Probability of occurrence of each limit state for PGA = 0.04 g

Fig. 8.

Correspondence between limit states and cracking for an analysed case of a global collapse mechanism

Fig. 9.

Correspondence between limit states and cracking for an analysed case of a local collapse not involving the left buttress

4 Conclusions

This paper presented a vulnerability assessment of the typical bay of Santa Maria del Mar church in Barcelona considering the uncertainties associated with the material properties. A plane-stress model has been constructed and studied against horizontal transversal loading. A set of uncertain material properties have been considered in the numerical analysis as random variables.

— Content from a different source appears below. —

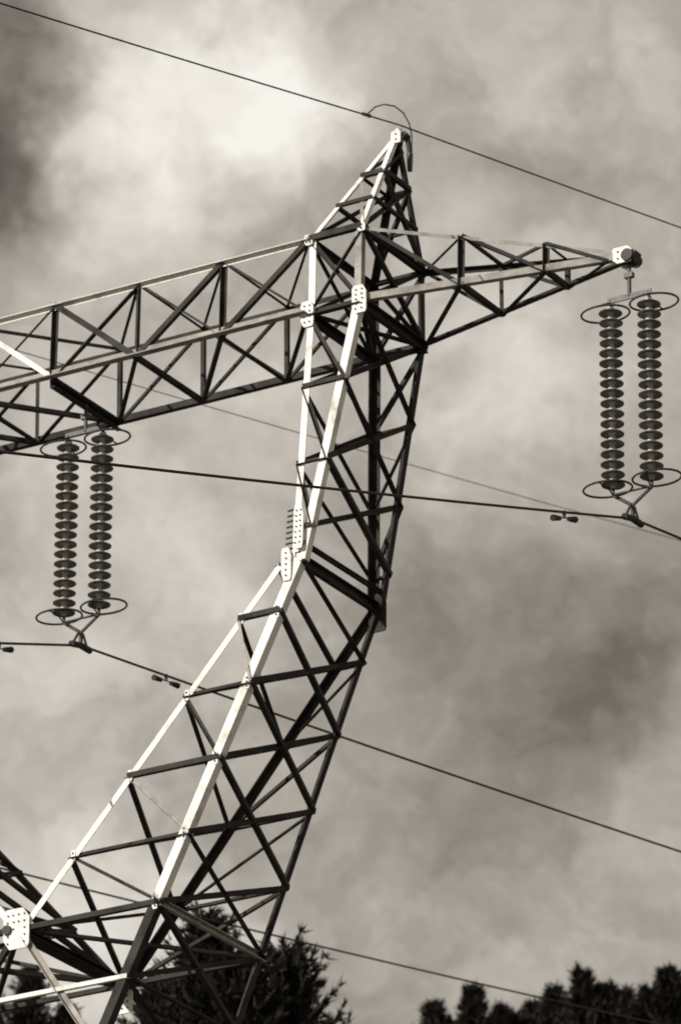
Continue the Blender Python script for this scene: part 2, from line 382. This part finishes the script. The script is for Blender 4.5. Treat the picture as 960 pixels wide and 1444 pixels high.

The seismic demand has been defined in terms of four limit states, representing different damage grades in the structure. The adopted methodology predicts that two collapse mechanisms are possible for the analysed structure. The first is a local one, not involving one of the lateral buttresses and the second is a global collapse mechanism with damage in the main and lateral naves as well as cracking in the lateral buttresses. The obtained results, expressed in terms of fragility curves for the different limit states, show that for the seismic hazard of Barcelona the analysed tranversal bay of the church would present, in case of earthquake, important damage affecting the buttresses above the vaults of the lateral naves, but with low probability of collapse.